Ахматову признали большим поэтом, быть может, живым классиком не только тысячи интеллигентных читателей, но и большие литературные начальники, лауреаты Сталинской премии – Твардовский и Симонов, Федин и Сурков. В апреле 1946-го Ахматовой устроили овацию в Колонном зале Дома союзов.
Несмотря на все эти привилегии, квартира Ахматовой и Гумилева удивляла бедностью не только Исайю Берлина, привыкшего к совершенно иным стандартам жизни, но даже Наталью Рос кину, семнадцатилетнюю московскую студентку: «Жила Ахматова тогда – даже не скажешь: бедно. Бедность – это мало чего-то, то есть что-то, у нее же не было ничего. В пустой комнате стояли небольшое старое бюро и железная кровать, покрытая плохим одеялом. Видно было, что кровать жесткая, одеяло холодное. <…> Ахматова предложила мне сесть на единственный стул».
Первые послевоенные годы сохранялась карточная система, по карточкам распределялось все продовольствие: хлеб, мясо, сахар, жиры. Карточки можно было отоварить только в строго определенных магазинах – по месту жительства. Все завидовали счастливчикам, прикрепленным к Елисеевскому. Жителям Фонтанного дома не повезло, они почему-то отоваривали карточки за Финляндским вокзалом.[24]
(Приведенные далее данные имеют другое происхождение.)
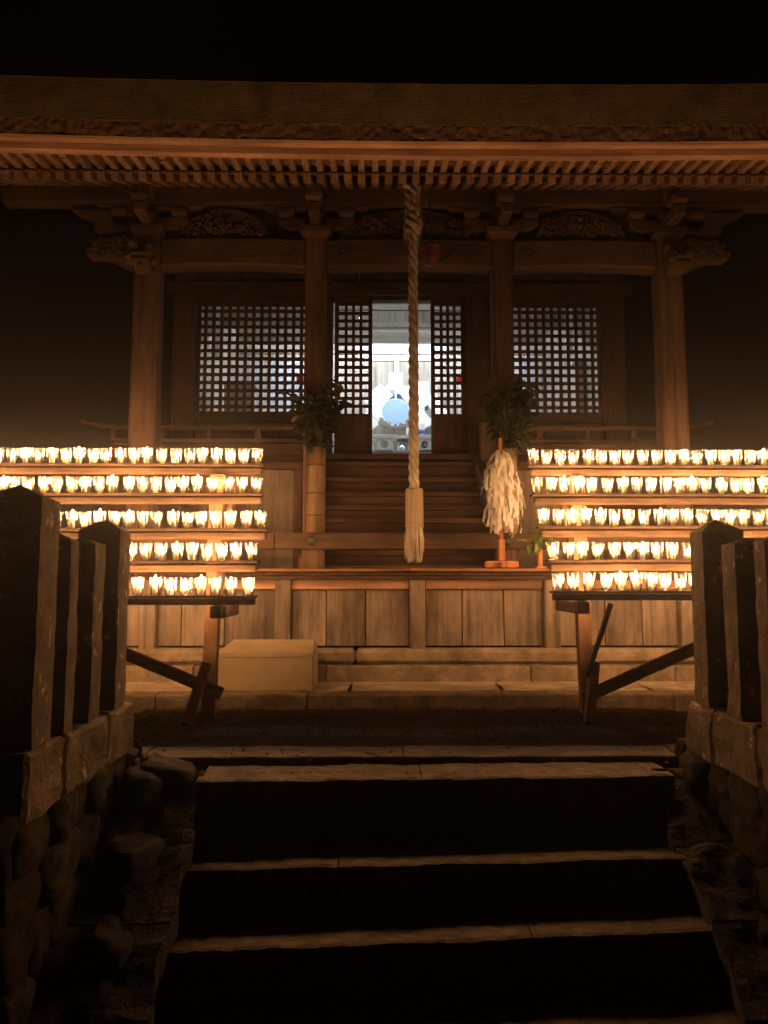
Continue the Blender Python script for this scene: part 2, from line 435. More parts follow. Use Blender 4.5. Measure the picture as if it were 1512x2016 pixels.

А ведь надо было не только есть-пить, но и одеваться. Гумилев приехал в Ленинград в новенькой шинели и гимнастерке. В принципе он мог бы еще несколько лет их носить. Но никто из друзей Гумилева не вспоминает о его шинели, гимнастерке или сапогах. Зато после войны у Гумилева впервые появился настоящий мужской костюм. Где же он купил пиджак и брюки, где продал форму? Ну конечно же, на легендарной ленинградской барахолке:
«Барахолка помещалась на Обводном канале. <…> Нигде, и до и после, ни на одном базаре не видал я такого выбора. Ни на блошином рынке Парижа, ни на знаменитых базарах Востока, ни в послевоенной Германии, где хватало всякой всячины. <…> На Обводном торговали солдаты, вдовы, демобилизованные офицеры. <…> Барахолка выигрывала тем, что деньги получить можно было сразу. Не надо паспорта, ни процентов продавцам.